» Provided entries:
----
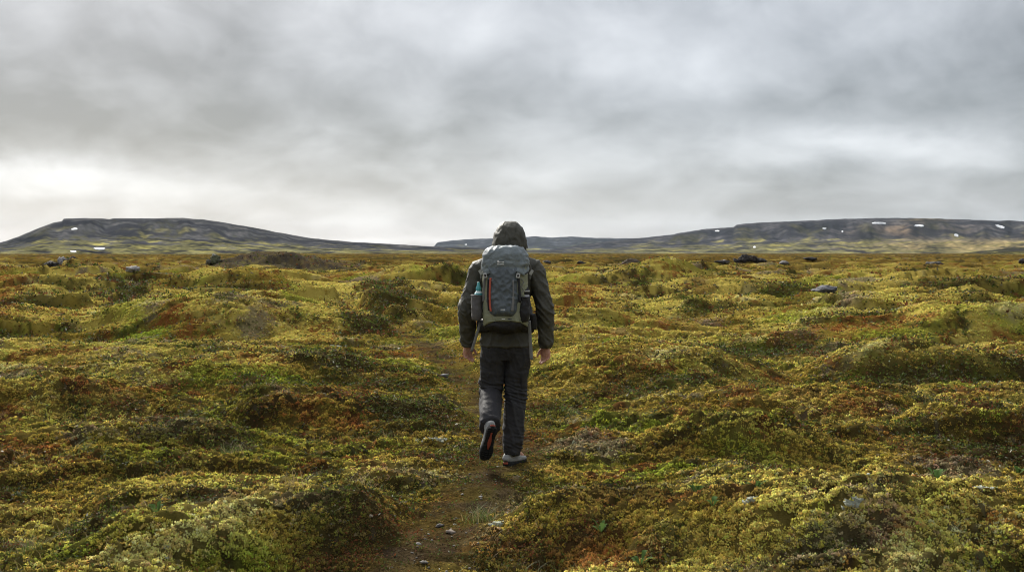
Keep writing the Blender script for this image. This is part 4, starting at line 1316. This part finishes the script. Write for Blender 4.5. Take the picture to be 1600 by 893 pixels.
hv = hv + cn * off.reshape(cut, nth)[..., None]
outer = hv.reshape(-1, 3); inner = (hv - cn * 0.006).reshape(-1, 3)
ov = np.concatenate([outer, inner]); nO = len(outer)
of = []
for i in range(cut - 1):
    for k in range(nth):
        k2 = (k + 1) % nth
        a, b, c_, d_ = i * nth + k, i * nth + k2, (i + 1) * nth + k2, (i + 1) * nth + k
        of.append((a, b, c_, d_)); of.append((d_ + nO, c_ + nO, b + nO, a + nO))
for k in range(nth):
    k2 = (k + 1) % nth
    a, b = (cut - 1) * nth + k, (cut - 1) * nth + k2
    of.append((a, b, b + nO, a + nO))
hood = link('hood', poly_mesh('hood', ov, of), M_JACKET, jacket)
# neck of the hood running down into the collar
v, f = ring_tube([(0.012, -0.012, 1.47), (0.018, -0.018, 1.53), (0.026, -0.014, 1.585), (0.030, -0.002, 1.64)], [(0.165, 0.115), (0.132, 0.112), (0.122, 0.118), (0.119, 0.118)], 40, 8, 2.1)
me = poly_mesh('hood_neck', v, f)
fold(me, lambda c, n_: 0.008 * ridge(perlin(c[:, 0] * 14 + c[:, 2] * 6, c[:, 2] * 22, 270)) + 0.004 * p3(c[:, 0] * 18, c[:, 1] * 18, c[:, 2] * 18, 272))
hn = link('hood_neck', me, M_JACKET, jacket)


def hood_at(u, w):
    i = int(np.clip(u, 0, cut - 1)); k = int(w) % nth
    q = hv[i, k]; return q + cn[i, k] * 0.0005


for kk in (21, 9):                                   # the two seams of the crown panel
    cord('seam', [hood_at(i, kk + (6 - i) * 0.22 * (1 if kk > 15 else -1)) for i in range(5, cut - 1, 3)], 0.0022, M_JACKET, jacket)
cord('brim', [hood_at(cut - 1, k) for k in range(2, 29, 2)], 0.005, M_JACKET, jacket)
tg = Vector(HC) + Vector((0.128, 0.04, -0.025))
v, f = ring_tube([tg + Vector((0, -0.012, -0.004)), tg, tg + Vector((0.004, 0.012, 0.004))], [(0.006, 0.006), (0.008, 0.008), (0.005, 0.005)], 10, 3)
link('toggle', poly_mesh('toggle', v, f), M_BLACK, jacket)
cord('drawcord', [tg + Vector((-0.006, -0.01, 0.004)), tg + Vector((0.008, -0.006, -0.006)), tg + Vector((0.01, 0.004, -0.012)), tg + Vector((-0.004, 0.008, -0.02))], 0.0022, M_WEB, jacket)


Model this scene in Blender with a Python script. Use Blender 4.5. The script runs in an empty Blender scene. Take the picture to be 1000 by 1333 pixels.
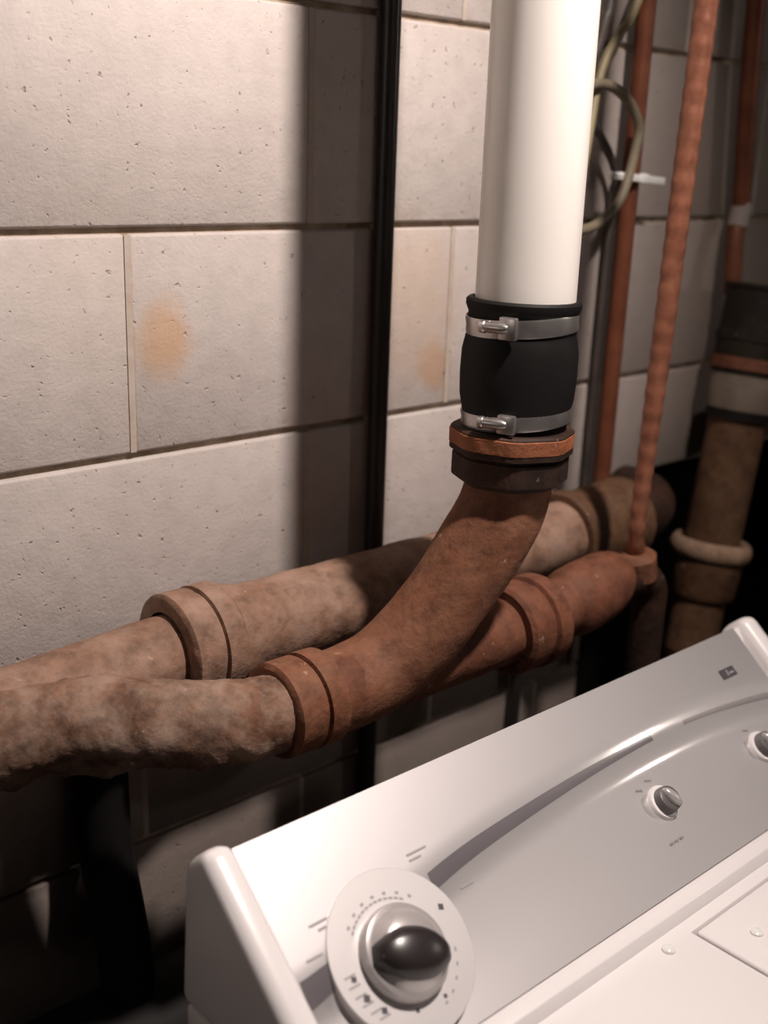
----
Reproduce every entry word for word, but omit the pictures.

Keep writing the Blender script for this image. This is part 4, starting at line 1316. This part finishes the script. Write for Blender 4.5. Take the picture to be 1600 by 893 pixels.
hv = hv + cn * off.reshape(cut, nth)[..., None]
outer = hv.reshape(-1, 3); inner = (hv - cn * 0.006).reshape(-1, 3)
ov = np.concatenate([outer, inner]); nO = len(outer)
of = []
for i in range(cut - 1):
    for k in range(nth):
        k2 = (k + 1) % nth
        a, b, c_, d_ = i * nth + k, i * nth + k2, (i + 1) * nth + k2, (i + 1) * nth + k
        of.append((a, b, c_, d_)); of.append((d_ + nO, c_ + nO, b + nO, a + nO))
for k in range(nth):
    k2 = (k + 1) % nth
    a, b = (cut - 1) * nth + k, (cut - 1) * nth + k2
    of.append((a, b, b + nO, a + nO))
hood = link('hood', poly_mesh('hood', ov, of), M_JACKET, jacket)
# neck of the hood running down into the collar
v, f = ring_tube([(0.012, -0.012, 1.47), (0.018, -0.018, 1.53), (0.026, -0.014, 1.585), (0.030, -0.002, 1.64)], [(0.165, 0.115), (0.132, 0.112), (0.122, 0.118), (0.119, 0.118)], 40, 8, 2.1)
me = poly_mesh('hood_neck', v, f)
fold(me, lambda c, n_: 0.008 * ridge(perlin(c[:, 0] * 14 + c[:, 2] * 6, c[:, 2] * 22, 270)) + 0.004 * p3(c[:, 0] * 18, c[:, 1] * 18, c[:, 2] * 18, 272))
hn = link('hood_neck', me, M_JACKET, jacket)


def hood_at(u, w):
    i = int(np.clip(u, 0, cut - 1)); k = int(w) % nth
    q = hv[i, k]; return q + cn[i, k] * 0.0005


for kk in (21, 9):                                   # the two seams of the crown panel
    cord('seam', [hood_at(i, kk + (6 - i) * 0.22 * (1 if kk > 15 else -1)) for i in range(5, cut - 1, 3)], 0.0022, M_JACKET, jacket)
cord('brim', [hood_at(cut - 1, k) for k in range(2, 29, 2)], 0.005, M_JACKET, jacket)
tg = Vector(HC) + Vector((0.128, 0.04, -0.025))
v, f = ring_tube([tg + Vector((0, -0.012, -0.004)), tg, tg + Vector((0.004, 0.012, 0.004))], [(0.006, 0.006), (0.008, 0.008), (0.005, 0.005)], 10, 3)
link('toggle', poly_mesh('toggle', v, f), M_BLACK, jacket)
cord('drawcord', [tg + Vector((-0.006, -0.01, 0.004)), tg + Vector((0.008, -0.006, -0.006)), tg + Vector((0.01, 0.004, -0.012)), tg + Vector((-0.004, 0.008, -0.02))], 0.0022, M_WEB, jacket)


Model this scene in Blender with a Python script. Use Blender 4.5. The script runs in an empty Blender scene. Take the picture to be 1000 by 1333 pixels.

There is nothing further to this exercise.